Negli ultimi anni, il panorama della musica dal vivo in Italia ha subito una trasformazione silenziosa, ma devastante.
Mentre gli occhi sono puntati sui tour nei grandi stadi che faticano a vendere biglietti, lontano dai riflettori gli artisti indipendenti ed emergenti stanno vivendo una vera e propria emergenza culturale: non riescono più a trovare spazio per esibirsi, crescere e farsi conoscere.
Una volta c’erano i piccoli live club, i centri sociali, i festival locali, le rassegne nei teatri cittadini, le serate open mic nei bar. Oggi molti di questi spazi sono scomparsi, o si sono trasformati in qualcosa di molto diverso. I locali superstiti, stretti tra l’aumento dei costi e la necessità di attirare pubblico sicuro, preferiscono proporre serate con DJ set o tribute band, band che suonano cover di grandi artisti per garantire incassi e consumazioni.
Chi propone musica originale, invece, si sente spesso dire: “Sì, ma almeno mettici qualche canzone conosciuta”, oppure “Qui la gente vuole ballare, non ascoltare”. Il risultato è che interi progetti artistici vengono scoraggiati, o restano confinati alle piattaforme online, senza alcun contatto reale con un pubblico fisico. Questo è particolarmente grave perché il live è da sempre il momento in cui un artista trova la propria voce, impara a reggere una scena, ascolta le reazioni vere delle persone. Non è solo spettacolo: è formazione, autenticità, crescita.
Prendiamo l’esempio di una giovane cantautrice di provincia che ha appena pubblicato il suo primo EP autoprodotto. Ha 2.000 ascoltatori mensili su Spotify, una community su Instagram, qualche video su YouTube. Ma quando prova a organizzare una data nel suo territorio, si sente dire: “Porti almeno 50 persone? Altrimenti non ci conviene”. Oppure deve affittare la sala, pagare il fonico, l’impianto, e magari anche portarsi il pubblico. In pratica, l’artista emergente oggi deve anche essere organizzatore, promoter, tecnico audio e PR, il tutto senza alcuna garanzia di guadagno o di supporto.
Non va meglio nei grandi centri urbani. Milano, Roma, Napoli, Bologna: città storicamente musicali, che pure stanno perdendo tessuto culturale.
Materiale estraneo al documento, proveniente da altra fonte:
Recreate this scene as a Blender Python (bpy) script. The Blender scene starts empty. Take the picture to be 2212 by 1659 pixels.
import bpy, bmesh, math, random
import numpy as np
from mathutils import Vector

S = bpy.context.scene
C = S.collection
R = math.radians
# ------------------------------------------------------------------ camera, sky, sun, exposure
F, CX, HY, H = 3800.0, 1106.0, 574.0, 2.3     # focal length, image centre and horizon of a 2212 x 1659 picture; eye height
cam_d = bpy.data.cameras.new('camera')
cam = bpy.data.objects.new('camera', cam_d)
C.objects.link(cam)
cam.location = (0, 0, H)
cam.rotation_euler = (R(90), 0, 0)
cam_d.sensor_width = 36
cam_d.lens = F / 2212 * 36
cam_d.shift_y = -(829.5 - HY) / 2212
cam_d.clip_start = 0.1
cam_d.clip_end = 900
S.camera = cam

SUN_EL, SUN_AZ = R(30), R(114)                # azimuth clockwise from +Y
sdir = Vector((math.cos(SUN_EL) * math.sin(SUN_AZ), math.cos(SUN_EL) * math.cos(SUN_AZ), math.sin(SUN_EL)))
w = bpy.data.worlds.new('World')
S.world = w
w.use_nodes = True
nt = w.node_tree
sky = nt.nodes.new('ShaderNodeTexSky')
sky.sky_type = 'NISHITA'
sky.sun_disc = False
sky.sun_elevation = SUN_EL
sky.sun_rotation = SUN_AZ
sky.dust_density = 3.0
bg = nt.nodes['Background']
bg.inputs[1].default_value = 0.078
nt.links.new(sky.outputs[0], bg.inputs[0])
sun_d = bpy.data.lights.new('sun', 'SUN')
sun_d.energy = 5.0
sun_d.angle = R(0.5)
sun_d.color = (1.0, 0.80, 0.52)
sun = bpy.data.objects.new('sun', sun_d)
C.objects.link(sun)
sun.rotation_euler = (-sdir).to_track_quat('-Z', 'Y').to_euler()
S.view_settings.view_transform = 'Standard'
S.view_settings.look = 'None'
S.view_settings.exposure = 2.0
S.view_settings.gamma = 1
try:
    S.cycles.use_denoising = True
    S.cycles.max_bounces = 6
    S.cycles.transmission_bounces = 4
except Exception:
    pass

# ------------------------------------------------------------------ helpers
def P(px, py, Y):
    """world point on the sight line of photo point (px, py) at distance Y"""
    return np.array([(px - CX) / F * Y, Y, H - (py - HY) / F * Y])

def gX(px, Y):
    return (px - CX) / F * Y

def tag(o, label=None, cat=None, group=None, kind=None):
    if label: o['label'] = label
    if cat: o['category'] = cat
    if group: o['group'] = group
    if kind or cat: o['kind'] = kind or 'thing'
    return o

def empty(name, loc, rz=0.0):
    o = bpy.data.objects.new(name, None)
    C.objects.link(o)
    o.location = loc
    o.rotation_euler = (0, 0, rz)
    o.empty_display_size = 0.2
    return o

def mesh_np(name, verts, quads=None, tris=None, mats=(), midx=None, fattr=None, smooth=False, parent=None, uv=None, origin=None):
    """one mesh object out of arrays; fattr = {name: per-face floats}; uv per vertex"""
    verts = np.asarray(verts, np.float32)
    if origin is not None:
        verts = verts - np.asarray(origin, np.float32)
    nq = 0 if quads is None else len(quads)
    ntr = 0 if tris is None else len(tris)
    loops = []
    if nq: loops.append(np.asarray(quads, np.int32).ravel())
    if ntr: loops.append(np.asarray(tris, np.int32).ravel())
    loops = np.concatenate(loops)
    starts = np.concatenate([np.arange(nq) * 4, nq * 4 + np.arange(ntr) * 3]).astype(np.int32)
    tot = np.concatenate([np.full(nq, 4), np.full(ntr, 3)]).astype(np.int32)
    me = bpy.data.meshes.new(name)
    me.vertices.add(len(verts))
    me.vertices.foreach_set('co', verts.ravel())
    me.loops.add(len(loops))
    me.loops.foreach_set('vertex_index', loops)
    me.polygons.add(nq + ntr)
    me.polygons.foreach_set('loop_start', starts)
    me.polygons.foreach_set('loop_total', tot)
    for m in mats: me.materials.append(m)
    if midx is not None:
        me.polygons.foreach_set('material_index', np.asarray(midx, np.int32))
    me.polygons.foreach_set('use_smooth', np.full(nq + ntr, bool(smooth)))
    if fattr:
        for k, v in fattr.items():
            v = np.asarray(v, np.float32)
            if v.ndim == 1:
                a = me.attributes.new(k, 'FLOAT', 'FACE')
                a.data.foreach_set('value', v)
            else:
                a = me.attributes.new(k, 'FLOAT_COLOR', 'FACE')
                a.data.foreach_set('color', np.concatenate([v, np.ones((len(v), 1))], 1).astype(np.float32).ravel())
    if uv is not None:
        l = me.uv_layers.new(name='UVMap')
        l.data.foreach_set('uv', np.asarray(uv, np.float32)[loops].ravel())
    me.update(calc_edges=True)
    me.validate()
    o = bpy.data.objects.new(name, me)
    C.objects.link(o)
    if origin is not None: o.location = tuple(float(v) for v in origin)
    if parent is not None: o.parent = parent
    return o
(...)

I locali storici chiudono, le rassegne indipendenti vengono cancellate per mancanza di fondi, i concorsi vengono trasformati in operazioni a pagamento, dove spesso si paga per suonare o si devono vendere biglietti agli amici per poter accedere a una finale. Non è meritocrazia, è marketing al ribasso.
Eppure, gli artisti indipendenti sono il cuore pulsante della scena musicale italiana. Sono quelli che innovano, che osano, che raccontano il presente senza filtri. Sono quelli che si autoproducono, che investono sulle proprie idee, che costruiscono reti e comunità dal basso. Se a questi artisti non viene data la possibilità di esibirsi, di suonare dal vivo, allora stiamo spegnendo lentamente una delle poche voci libere rimaste.
Oggi in Italia la musica originale rischia di essere ascoltata solo online. Ma la musica, per esistere davvero, ha bisogno di persone in una stanza, di emozioni condivise, di palchi – anche piccoli – su cui inciampare, improvvisare, crescere. E il pubblico ha bisogno di essere educato a questo: non solo ad applaudire il famoso, ma anche ad ascoltare chi ancora non è arrivato.
Ci vorrebbero politiche culturali serie, incentivi per i locali che programmano musica inedita, bandi regionali per sostenere i piccoli tour, campagne pubbliche per valorizzare la creatività dal vivo. Ma soprattutto serve un cambio di mentalità collettivo, per capire che non si può costruire il futuro della musica su una playlist di Spotify o su una serata di karaoke. Il futuro della musica italiana passa anche – e soprattutto – da un palco di provincia, una sala prove condivisa, un artista sconosciuto che ha qualcosa di vero da dire.